Not that I would know first-hand, but I’ve heard there are basically two ways to design these deadly projectiles. First, there’s the “diamond” process, in which so much pressure is put on the damp snowballs that they take on the shiny surface and near-transparency of pure ice.

The second method produces an even denser missile. The “cotton-to-cannonball” technique does for a snowball what brass knuckles do for a fist. You take your “raw” snowballs, saturate them with cold water and then let them freeze solid.

One caveat here: you’d better really enjoy a snowball fight with such heavy weaponry, as it will likely be the last one you ever have. Even if you don’t end up in reform school with that now-aging fiend from middle school, no one will ever again accept your challenge.

THE MEDIUM, THE MESSAGE
PHOTO: TrendHunter.com
If the simple act of making and hurling a snowball is somehow too much for you, there are a few clever devices out there that will do the job for you. One, a big plastic, scissor-like press with a hemispherical cup on each arm, takes a clump of snow and presses it into a near-perfect sphere. Another, shaped more or less like a jai-alai basket, throws a snowball with a quick flick of the wrist.

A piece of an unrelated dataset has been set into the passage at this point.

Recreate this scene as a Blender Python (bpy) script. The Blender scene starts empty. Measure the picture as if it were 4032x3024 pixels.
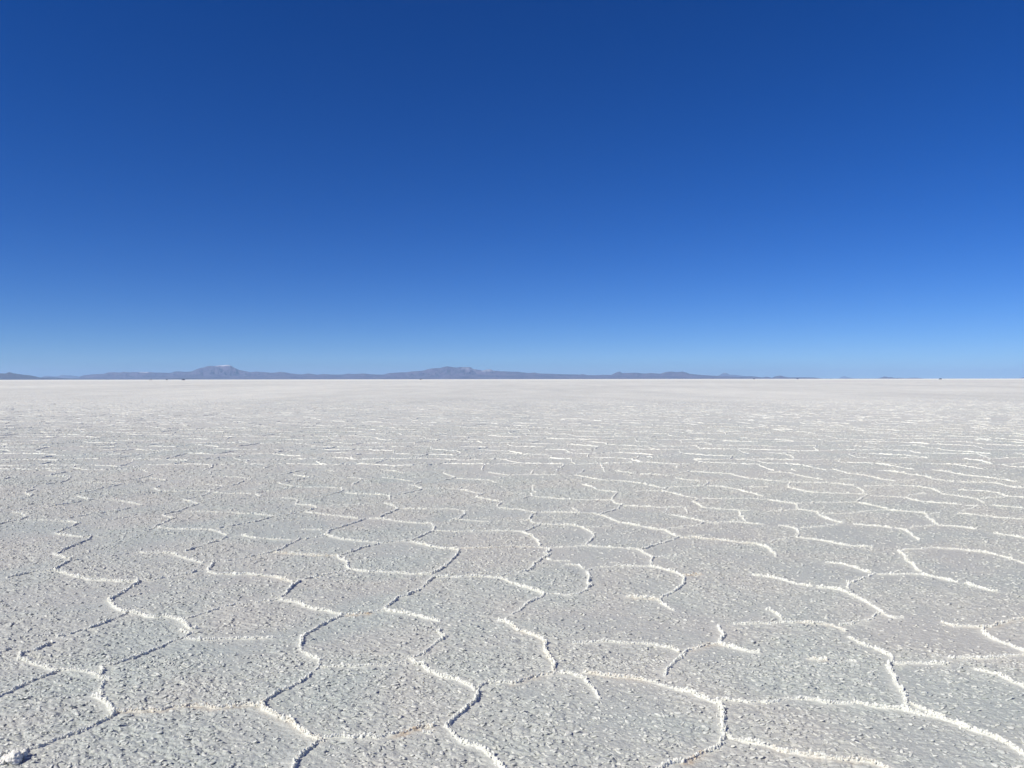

These devices are not fair. Besides, they completely miss the point. This is about children—and adults who are in touch with their child sides—interacting directly with Nature. Like splashing water in the summer, rolling in dry leaves in the fall or digging dirt, making something to play with out of snow is the most eloquent of expressions of a human being’s oneness with the natural world. Why would you want anything to insulate you from that essential connection?

Making snowballs is about the way your hands feel...and then don't. It’s about the smell and taste of snow. It's about everyone’s different idea of perfection—its shape, its texture, its heft.

And it’s about seeing and hearing that pristine white orb, the one with the ideal size and consistency, land, just between the shoulder blades of a stunned adversary—preferably an older one if you’re young; a younger one if you’re old—who never dreamed you had that kind of an arm.